Deutschland - Auftragseingänge mit kräftigem Plus im August: Applaus, Applaus - VP Bank Kolumne
Der Auftragseingang für das deutsche verarbeitende Gewerbe legt im August um 4.5 % gegenüber dem Vormonat zu. Das ist der vierte Anstieg in Folge – was für die volatile Entwicklung der Auftragseingänge ungewöhnlich positiv ist. Das sind unzweifelhaft gute Nachrichten und verdient kräftigen Applaus. Der Erholungskurs bei den Auftragseingängen bleibt intakt. Für die deutsche Industrie ist das nach den schwierigen Lockdown-Monaten beruhigend. Die Corona-Scharte wird schrittweise ausgewetzt.
Auch ohne die Berücksichtigung von Großaufträgen lag das Plus bei den Neubestellungen sogar 4.5 % höher als im Juli 2020. Im Vergleich zum Vormonat stiegen die Aufträge aus dem Inland um 1.7 %, die Auslandsaufträge erhöhten sich um 6.5 %. Dabei nahmen die Auftragseingänge aus der Eurozone um satte 14.6 % zu. Die Auftragseingänge aus dem restlichen Ausland stiegen um 1.5 % gegenüber Juli 2020.
Erfreulich ist auch, dass in der größten Branche des verarbeitenden Gewerbes, der Automobilindustrie, der Auftragseingang jetzt 0.3 % über dem Vorkrisenniveau vom Februar 2020 liegt.
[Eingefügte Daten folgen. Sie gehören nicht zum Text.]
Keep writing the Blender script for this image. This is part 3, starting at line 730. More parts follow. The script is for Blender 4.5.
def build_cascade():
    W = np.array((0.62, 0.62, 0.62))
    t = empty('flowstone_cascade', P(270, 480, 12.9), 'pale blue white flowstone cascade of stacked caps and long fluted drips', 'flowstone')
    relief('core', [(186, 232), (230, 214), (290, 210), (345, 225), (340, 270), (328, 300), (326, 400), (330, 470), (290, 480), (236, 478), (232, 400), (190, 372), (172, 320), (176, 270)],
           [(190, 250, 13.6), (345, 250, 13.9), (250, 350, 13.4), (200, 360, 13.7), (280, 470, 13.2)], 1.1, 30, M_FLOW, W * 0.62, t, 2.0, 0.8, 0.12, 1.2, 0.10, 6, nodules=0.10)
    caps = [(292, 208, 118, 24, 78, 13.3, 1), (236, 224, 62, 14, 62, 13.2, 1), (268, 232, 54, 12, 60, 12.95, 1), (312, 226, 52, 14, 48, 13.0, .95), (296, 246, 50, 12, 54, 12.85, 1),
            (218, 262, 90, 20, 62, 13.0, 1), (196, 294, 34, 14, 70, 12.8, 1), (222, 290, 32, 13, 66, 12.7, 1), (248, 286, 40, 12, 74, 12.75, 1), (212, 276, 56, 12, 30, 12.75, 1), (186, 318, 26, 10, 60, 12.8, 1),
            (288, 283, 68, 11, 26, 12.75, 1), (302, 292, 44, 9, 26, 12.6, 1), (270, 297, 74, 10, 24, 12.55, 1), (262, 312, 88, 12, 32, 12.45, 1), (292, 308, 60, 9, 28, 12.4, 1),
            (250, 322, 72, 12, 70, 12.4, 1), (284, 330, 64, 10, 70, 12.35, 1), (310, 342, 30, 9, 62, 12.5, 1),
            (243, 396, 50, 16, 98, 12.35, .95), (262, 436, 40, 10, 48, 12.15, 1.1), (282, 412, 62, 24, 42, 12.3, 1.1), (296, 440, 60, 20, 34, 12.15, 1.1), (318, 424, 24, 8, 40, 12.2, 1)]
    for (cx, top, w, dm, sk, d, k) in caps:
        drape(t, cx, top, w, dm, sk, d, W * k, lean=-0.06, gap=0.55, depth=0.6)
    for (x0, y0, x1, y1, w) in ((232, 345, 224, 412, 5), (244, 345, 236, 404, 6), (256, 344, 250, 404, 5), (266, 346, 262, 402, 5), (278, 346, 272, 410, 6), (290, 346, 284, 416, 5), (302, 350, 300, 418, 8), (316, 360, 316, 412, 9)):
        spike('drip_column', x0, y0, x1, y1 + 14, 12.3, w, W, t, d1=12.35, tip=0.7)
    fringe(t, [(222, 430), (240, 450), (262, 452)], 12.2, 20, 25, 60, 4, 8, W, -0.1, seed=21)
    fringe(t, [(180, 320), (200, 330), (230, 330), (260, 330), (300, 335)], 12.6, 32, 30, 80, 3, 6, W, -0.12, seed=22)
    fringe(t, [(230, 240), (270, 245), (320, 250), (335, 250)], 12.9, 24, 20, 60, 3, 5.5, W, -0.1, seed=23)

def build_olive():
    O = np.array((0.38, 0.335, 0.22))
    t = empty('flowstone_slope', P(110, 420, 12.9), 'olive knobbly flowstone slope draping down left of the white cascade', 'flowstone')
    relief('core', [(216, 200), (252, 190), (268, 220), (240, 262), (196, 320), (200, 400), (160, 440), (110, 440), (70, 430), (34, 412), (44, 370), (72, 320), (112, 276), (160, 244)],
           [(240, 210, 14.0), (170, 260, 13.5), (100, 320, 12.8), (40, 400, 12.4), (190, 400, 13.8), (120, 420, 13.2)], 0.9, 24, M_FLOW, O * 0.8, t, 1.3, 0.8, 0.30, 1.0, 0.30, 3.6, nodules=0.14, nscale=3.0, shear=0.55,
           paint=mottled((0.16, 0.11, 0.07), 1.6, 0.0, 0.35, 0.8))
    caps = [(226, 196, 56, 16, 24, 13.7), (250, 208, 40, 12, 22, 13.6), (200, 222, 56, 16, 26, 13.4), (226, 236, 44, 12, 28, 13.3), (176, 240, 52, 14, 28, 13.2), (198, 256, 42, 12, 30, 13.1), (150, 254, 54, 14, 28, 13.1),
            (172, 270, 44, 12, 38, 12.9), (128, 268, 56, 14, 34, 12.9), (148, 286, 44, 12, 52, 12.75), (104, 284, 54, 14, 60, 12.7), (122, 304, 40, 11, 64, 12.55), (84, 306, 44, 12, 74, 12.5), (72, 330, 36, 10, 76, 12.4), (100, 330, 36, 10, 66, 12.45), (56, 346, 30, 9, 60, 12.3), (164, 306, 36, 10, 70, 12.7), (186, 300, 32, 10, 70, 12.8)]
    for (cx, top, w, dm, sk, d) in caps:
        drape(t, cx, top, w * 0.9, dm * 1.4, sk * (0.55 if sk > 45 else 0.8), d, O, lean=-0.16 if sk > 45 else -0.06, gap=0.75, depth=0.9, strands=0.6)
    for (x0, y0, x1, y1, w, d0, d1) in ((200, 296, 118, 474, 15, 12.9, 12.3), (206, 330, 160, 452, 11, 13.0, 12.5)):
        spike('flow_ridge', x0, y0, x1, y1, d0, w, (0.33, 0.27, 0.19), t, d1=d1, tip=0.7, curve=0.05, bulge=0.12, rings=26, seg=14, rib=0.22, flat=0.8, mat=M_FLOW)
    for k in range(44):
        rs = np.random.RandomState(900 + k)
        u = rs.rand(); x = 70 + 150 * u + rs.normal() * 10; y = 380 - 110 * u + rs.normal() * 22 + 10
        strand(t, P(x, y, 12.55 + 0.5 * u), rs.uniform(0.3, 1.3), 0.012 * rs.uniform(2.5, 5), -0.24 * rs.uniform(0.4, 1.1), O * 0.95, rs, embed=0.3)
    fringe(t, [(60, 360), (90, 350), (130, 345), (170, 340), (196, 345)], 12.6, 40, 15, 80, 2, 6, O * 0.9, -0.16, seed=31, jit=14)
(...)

Für den Auftragseingang im Maschinenbau ergab sich gar eine sattes Plus von 11.4 % zum Vormonat. Allerdings bleibt die Bilanz gemessen gegenüber den Vorkrisenniveaus noch immer mau. Gegenüber Februar 2020 ist der Auftragseingang im Maschinenbau noch 5.8 % im Minus.
Doch bei aller Erleichterung über das vierte Plus in Folge: Grund zur überschwänglichen Freude besteht nicht. Die zweite Corona-Welle gewinnt an Intensität. Möglicherweise wird die Politik zu weiteren restriktiven Maßnahmen gezwungen sein, was wiederum Einfluss auf den wirtschaftlichen Fortgang hätte. Die noch immer offenen Verhandlungen mit Großbritannien über ein Folgeabkommen mit der EU könnten zum Jahresende gar noch zum großen Stolperstein werden. Ein harter Brexit ist noch nicht vom Tisch. Steht Großbritannien am 1. Januar 2020 vor verschlossenen EU-Türen, hat dies erhebliche negative wirtschaftliche Konsequenzen – auch auf Seiten der EU-Mitgliedsländer.
Mittelfristig bleibt aber die Umstellung auf die Elektroautomobilität der größte Belastungsfaktor für die deutsche Industrie. Der Wegfall des Verbrennungsmotors stellt das deutsche metallverarbeitende Gewerbe vor die größte Herausforderung seit dem zweiten Weltkrieg. Ganze Wertschöpfungsketten werden vernichtet. In Anbetracht der fehlenden Batteriezellenfertigung gibt Deutschland ein wichtiges Heft bei der Automobilherstellung aus der Hand. Dieser strukturelle Wandel bleibt noch lange Zeit ein übergeordneter Belastungsfaktor für die Auftragseingänge.